TEXT AND PHOTOGRAPHS BY YUKO IIDA
自宅の東の窓辺に、いつも置いてある壺がある。レンガ色で表面に独特の雲母の輝きがある、素朴な風合いの土器だ。この土器の作り手は、ネイティブ・アメリカンであるプエブロ族の、コーン・フラワーという名のおばあさんだ。
ニューメキシコ州のサンタフェ近くには、ナバホ族をはじめインディアン居留地が多くある。その中でも、有史以前からこの地に暮らしてきた人々の末裔、プエブロ族と呼ばれるインディアンの村では、その村ごとに趣の異なる土器が伝えられている。
アドビという干しレンガで作られた建物が並ぶ質素な村に私が初めて訪れたとき、ちょうど西に日が傾き、村のすべてがオレンジ色に染まっていた。村を見下ろす高台に歩いてゆくと、男が2人、地面に座り、メサと呼ばれる大地に沈む夕陽を眺めていた。彼らは自らを「サン・シンボル」と「ホワイト・バッファロー」であると名乗り、その後沈黙のまま座り続けていた。
「そこで何をしているのですか?」と、私。「“ここ”にいるんだよ」――ただそれだけが、彼らの返事だった。そして再び沈黙が訪れ、私は彼らの瞳の中に夕陽が沈みゆくのを見ていた。何の目的もなく、ただ自分が生まれた土地で美しい夕陽を眺める。それがどんなに至福なひとときか、90年代半ばの当時、私には理解ができず、禅問答のような会話に違和感を覚えただけだった。しかし、「今、ここ」にいて、唯一無二のひとときを味わうことは禅的であり、今流に表現すればマインドフルネスにほかならない。

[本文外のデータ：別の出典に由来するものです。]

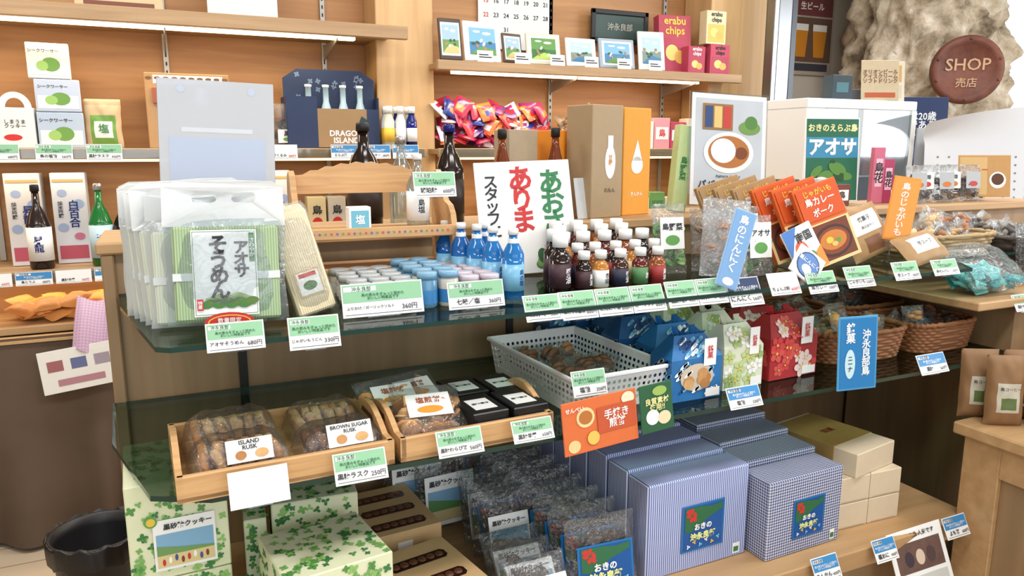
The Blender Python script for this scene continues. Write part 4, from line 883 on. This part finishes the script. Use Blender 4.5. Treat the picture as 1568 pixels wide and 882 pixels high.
o.text("DRAGON\nISLAND",.034,.05,.05,TAGW,-.001,bold=.03); o.prism([(.1,.09),(.12,.14),(.15,.12),(.17,.13),(.13,.08)],-.0012,-.0008,pm((30,60,70)))
o.done(.70,3.38,1.502)
o=B("mini_drink_bottles")
for i in range(3):
    for j in range(2):
        c_=[pm((206,212,196),.15),pm((220,222,224),.15),COBD][(i+j)%3]
        o.lathe([(.022,0),(.024,.004),(.024,.03),(.0245,.03,[YEL,TAGW,TAGW][i]),(.0245,.09),(.024,.09),(.024,.12),(.014,.145),(.014,.155),(.016,.155,CAPW),(.016,.185,CAPW),(0,.185,CAPW)],c_,(.052*i,.055*j,0),16)
o.done(.935,3.345,1.502)
for xx,s_ in [(-.53,'g'),(-.36,'g'),(-.195,'g'),(.46,'w'),(.72,'b'),(.86,'b'),(.99,'b')]: tag(xx,3.28,1.455,.12,.06,s_,lean=6)
for i in range(6): tag(-.60+.13*i,3.28,.992,.12,.05,'b' if i%2 else 'w',lean=6)
def sake(x,m,lab,txt,h=.32,r=.042,y=3.36):
    return bottle("sake_bottle",x,y,1.047,r,h,m,BLACK if m is not GRN else CAPS,lab,(.1,.5),neck=.45,nr=.32,text=txt,ts=.034,tm=COBD)
sake(-.447,pm((40,28,26),.12),TAGW,"昇龍"); sake(-.237,GRN,pm((190,216,226)),"天下"); sake(-.155,DKG,pm((40,40,50)),"黒",h=.28)
PB_=pm((150,170,210))
def sk(x,c_,txt): 
    carton("sake_gift_box",x,3.46,1.047,.12,.36,.11,paper(c_,.03),D(('r',.08,.92,.05,.2,pm((180,80,100))),('e',.25,.40,.16,.05,PB_),('e',.75,.66,.16,.05,PB_),('e',.3,.78,.14,.04,PB_),('e',.7,.30,.16,.04,pm((190,110,140))),('t',txt,.11,.6,.55,COBD,True),('t',"純米吟醸",.05,.22,.6,INK,True),('r',.05,.95,.9,.93,pm((190,160,105)))),bev=.002)
sk(-.50,(216,216,220),"昇龍"); sk(-.345,(210,216,228),"白百合")
sk(.27,(220,220,216),"稲乃露"); sk(.45,(214,214,220),"えらぶ"); bottle("sake_bottle",.36,3.37,1.047,.042,.31,DKG,BLACK,TAGW,(.1,.5),neck=.45,nr=.32,text="稲",ts=.05)
for i in range(3): carton("craft_gift_box",.62+.09*i,3.45,1.047,.08,.24,.08,paper([(220,204,160),(204,196,180),(180,140,104)][i],.04),D(('e',.5,.5,.3,.12,RED),('t',"島",.2,.5,.75,INK)))
pile("cracker_bag_pile",-.39,3.42,.832,.26,.12,.06,[pm((214,140,70)),pm((226,160,90))],18,.10,None,flat=True)
o=B("pink_cloth"); vs=[];fs=[]
for j in range(13):
    for i in range(13): vs.append((-.1+.2*i/12,-.0-.03*math.sin(j/12*2.2)-.012*math.sin(i*.9),.20*j/12-.02*math.sin(i*.5)))
for j in range(12):
    for i in range(12): a=j*13+i; fs.append((a,a+1,a+14,a+13))
o.add(vs,fs,stripes("pink_check",(206,176,198),(184,150,180),90,(0,2),.5),True); o.done(-.26,3.17,.74,lean=30,roll=8)
carton("printed_notice",-.33,3.14,.60,.26,.16,.002,paper((226,224,218),.03),D(('r',.1,.3,.5,.75,pm((150,90,90))),('r',.4,.6,.5,.75,pm((90,100,140))),('r',.7,.9,.5,.75,pm((150,140,150))),('r',.2,.8,.15,.3,pm((170,120,130)))),lean=10,roll=-6)
carton("flat_gift_box",-.1,3.34,2.022,.30,.05,.12,paper((216,190,150)),D(('r',.1,.9,.2,.5,pm((120,70,50)))))
o=B("mini_easel"); 
for sx in (-.08,.08): o.prism([(sx-.008,0),(sx+.008,0),(sx*.3+.008,.25),(sx*.3-.008,.25)],0,.01,W_RACK)
o.box(-.11,.11,-.01,.01,.03,.045,W_RACK); o.box(-.14,.14,-.008,0,.045,.3,WG); o.done(.36,3.50,2.007)
SKY=pm((116,170,206)); SEA=pm((60,120,166)); FLD=pm((90,140,70))
def photo(x,w,h,frame,k,rz=0):
    o=B("photo_frame"); o.box(-w/2,w/2,0,.012,0,h,frame,.003); 
    o.rect(-w*.42,w*.42,h*.1,h*.9,WG); 
    a,b_,c_=[(SKY,SEA,FLD),(FLD,pm((50,110,50)),pm((170,200,90))),(pm((170,200,220)),pm((120,140,130)),SEA),(pm((150,180,200)),FLD,pm((200,180,116)))][k%4]
    o.rect(-w*.36,w*.36,h*.16,h*.84,a,-.001); o.rect(-w*.36,w*.36,h*.16,h*.48,b_,-.0014); o.tri([(-w*.36,h*.16),(w*.36,h*.16),(w*.36,h*.30),(0,h*.38),(-w*.2,h*.28)],c_,-.0018)
    for q in range(7): o.ell(w*random.uniform(-.28,.28),h*random.uniform(.3,.55),w*.06,h*.04,[pm((40,80,50)),pm((200,210,200)),pm((160,120,90))][q%3],-.002-.0001*q,8,q)
    o.ell(w*.12,h*.70,w*.12,h*.04,WG,-.0018); o.ell(-w*.15,h*.74,w*.10,h*.03,WG,-.0018)
    o.prism([(0.012,0),(.06,0),(.012,h*.7)],-.01,.01,frame,'yz')
    return o.done(x,3.38,1.893,rz,10)
for x,w,h,f_,k,rz in ((1.25,.11,.19,pm((60,48,38)),3,0),(1.41,.19,.185,TAGW,0,4),(1.565,.11,.14,pm((80,60,44)),3,10),(1.73,.185,.15,pm((206,200,186)),1,0),(1.94,.17,.14,WG,2,0),(2.15,.21,.15,pm((150,164,178)),0,0),(2.36,.15,.20,WG,2,-8)): photo(x,w,h,f_,k,rz)
for i in range(6): carton("small_label_card",1.40+.19*i,3.335,1.893,.08,.055,.002,TAGW,D(('r',.1,.9,.4,.5,INK),('r',.1,.7,.6,.7,INK)),lean=8)
o=B("dark_picture_frame"); w,h=.36,.17; 
for a in ((-w/2,w/2,0,.025),(-w/2,w/2,h-.025,h),(-w/2,-w/2+.025,0,h),(w/2-.025,w/2,0,h)): o.box(a[0],a[1],0,.015,a[2],a[3],BLACK,.003)
o.rect(-w*.45,w*.45,.01,h-.01,pm((50,74,70)),.008); o.text("沖永良部",.04,0,h*.5,pm((170,170,160)),.006); o.done(2.30,3.60,2.06,ground=False)
o=B("hanging_calendar"); w,h=.42,.54; o.box(-w/2,w/2,0,.003,0,h,paper((220,224,224),.02)); o.rect(-w*.45,-w*.2,h*.80,h*.95,SEA)
o.text("1月",.06,.0,h*.87,INK)
for r_ in range(5):
    for c_ in range(7):
        if r_*7+c_<31: o.text(str(r_*7+c_+1),.030,-w*.4+w*.133*c_,h*.68-r_*.068,RED if c_==0 else INK)
o.done(1.70,3.645,2.00,ground=False)
def chips(x,y,z,w,h,c_,tc_,rz=0,ln=0): carton("chips_box",x,y,z,w,h,.06,paper(c_,.05),D(('r',.08,.92,.06,.6,pm((220,180,86)) if c_[1]>150 else pm((170,54,80))),('e',.4,.35,.2,.14,pm((230,204,116))),('e',.65,.28,.18,.12,pm((216,170,86))),('t',"erabu\nchips",.22,.5,.8,tc_)),rz,ln)
chips(2.53,3.41,1.893,.19,.30,(176,66,84),YEL,-8,6); chips(2.62,3.35,1.893,.11,.14,(180,60,88),TAGW); chips(2.77,3.345,1.893,.13,.155,(190,70,96),INK)
chips(2.74,3.35,2.05,.13,.17,(226,212,170),INK)
CC=[pm((180,36,50),.3),pm((130,40,110),.3),pm((40,60,140),.3),pm((200,56,56),.3),pm((80,40,110),.3),pm((210,110,50),.3),pm((216,200,210),.3),pm((170,30,76),.3),pm((226,226,230),.3),pm((186,40,70),.3)]
pile("candy_bag_pile",1.50,3.44,1.502,.62,.10,.20,CC,120,.085,None); pile("cracker_bag_pile",1.98,3.44,1.502,.16,.12,.16,[pm((196,140,84)),pm((180,110,56))],16,.11)
for i in range(5): carton("small_sweets_box",2.24+.105*i,3.40,1.502,.10,.16-.02*(i%2),.07,paper([(196,110,130),(220,216,210),(204,140,150),(170,50,84),(214,190,170)][i],.04),D(('r',.1,.9,.3,.7,WG),('t',"島",.3,.5,.5,RED)))
pile("candy_bag_pile",1.75,3.44,1.047,.5,.10,.22,[pm((206,120,50)),pm((220,150,80)),pm((170,56,46)),pm((226,196,136))],60,.10,None)
for i in range(6): carton("green_tea_box",2.05+.1*i,3.42,1.047,.095,.22-.03*(i%2),.09,paper([(200,214,176),(110,160,90),(220,222,210)][i%3],.04),D(('r',.1,.9,.4,.8,pm((70,130,70))),('t',"茶",.25,.5,.6,WG)))
o=B("trash_bin"); PB=pm((26,26,30),.45)
o.lathe([(.095,0),(.10,.005),(.13,.32),(.136,.32),(.136,.335),(.128,.335),(.12,.30),(.093,.02),(.0,.02)],PB,seg=36)
vs=[];fs=[]
for j in range(4):
    for i in range(48):
        a=2*math.pi*i/48; rr=[.128,.138,.143,.141][j]+.003*math.sin(i*2.3+j); zz=[.30,.34,.33,.27][j]+.006*math.sin(i*1.7); vs.append((rr*math.cos(a),rr*math.sin(a),zz))
for j in range(3):
    for i in range(48): fs.append((j*48+i,j*48+(i+1)%48,(j+1)*48+(i+1)%48,(j+1)*48+i))
o.add(vs,fs,pm((18,18,20),.3),True); o.done(-.27,2.50,0)
# =============================================================== LIGHT
def area(name,loc,rot,sx,sy,e,col=(1,1,1)):
    l=bpy.data.lights.new(name,'AREA'); l.shape='RECTANGLE'; l.size=sx; l.size_y=sy; l.energy=e; l.color=col
    o=bpy.data.objects.new(name,l); COL.objects.link(o); o.location=loc; o.rotation_euler=rot; return o
for i,(x,y) in enumerate(((-1,.4),(1,.4),(3,.4),(-.6,2.5),(1.4,2.5),(3.4,2.4))):
    area("ceiling_light",(x,y,2.9),(0,0,0),1.3,.3,24,(1,.98,.95))
area("shelf_led_light",(-.4,3.38,1.955),(R(-12),0,0),2.2,.03,6.5,(1,.84,.60))
area("shelf_led_light",(1.9,3.38,1.835),(R(-12),0,0),1.3,.03,4.6,(1,.84,.60))
area("shelf_led_light",(-.4,3.4,1.445),(0,0,0),2.2,.03,3.0,(1,.82,.58)); area("shelf_led_light",(1.9,3.4,1.445),(0,0,0),1.4,.03,3.2,(1,.82,.58)); area("shelf_led_light",(-.4,3.5,1.0),(0,0,0),2.2,.03,3.2,(1,.76,.48))
area("window_daylight",(7.0,4.1,1.8),(R(90),0,R(-20)),2.3,1.5,120,(.86,.93,1))
area("entrance_daylight",(.5,-2.3,1.9),(R(82),0,0),4,1.8,54,(.95,.97,1))
area("side_entrance_daylight",(6.5,-.5,2.2),(R(75),0,R(55)),2.5,1.6,110,(.92,.96,1))
w=bpy.data.worlds.new("world"); SC.world=w; w.use_nodes=True; bg=w.node_tree.nodes["Background"]; bg.inputs[0].default_value=(.9,.95,1,1); bg.inputs[1].default_value=.4
SC.view_settings.view_transform='Standard'; SC.view_settings.look='None'; SC.view_settings.exposure=0.08
# =============================================================== CAMERA
cd=bpy.data.cameras.new("camera"); cam=bpy.data.objects.new("camera",cd); COL.objects.link(cam); SC.camera=cam
cd.sensor_width=36; cd.lens=1150/1568*36; cd.clip_start=.02
cam.location=(0,0,1.5); cam.rotation_euler=(R(90-10.5),0,R(-24.7))
print("objs",len(bpy.data.objects))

彼らの赤銅色の肌が闇に溶ける頃、集落に灯りがともった。その灯りの元に、サン・シンボルの母であるコーン・フラワーがいた。彼女の皮膚にはまるで砂漠の地層のような深い皺が刻まれていた。が、その皺は苦悩の軌跡ではなく、太陽のような温かさを表情に添えていて、その笑顔が私の心を解きほぐした。
彼女も息子も、土器の作り手だ。翌朝、再び彼らの家を訪ねると、彼女は使い込んだオーブンを開け、焼けたてのお菓子のような小さな土器を見せてくれた。「私たちにとってこの大地はマザーアース、お母さんのようなもの。だから必ず、あなたの肉を分けてくださいと聞いてから土をいただくの」。その土を粉にして水を入れ、手際よくこねる。「ほら、パンケーキを作るみたいにね」と言って、彼女は粘土をアマ玉みたいに丸めて口に放り込んだ。驚いた私の顔を見て、「子どもの頃は、お母さんが土器を作っているとそばへ行って粘土をねだったものよ」と笑った。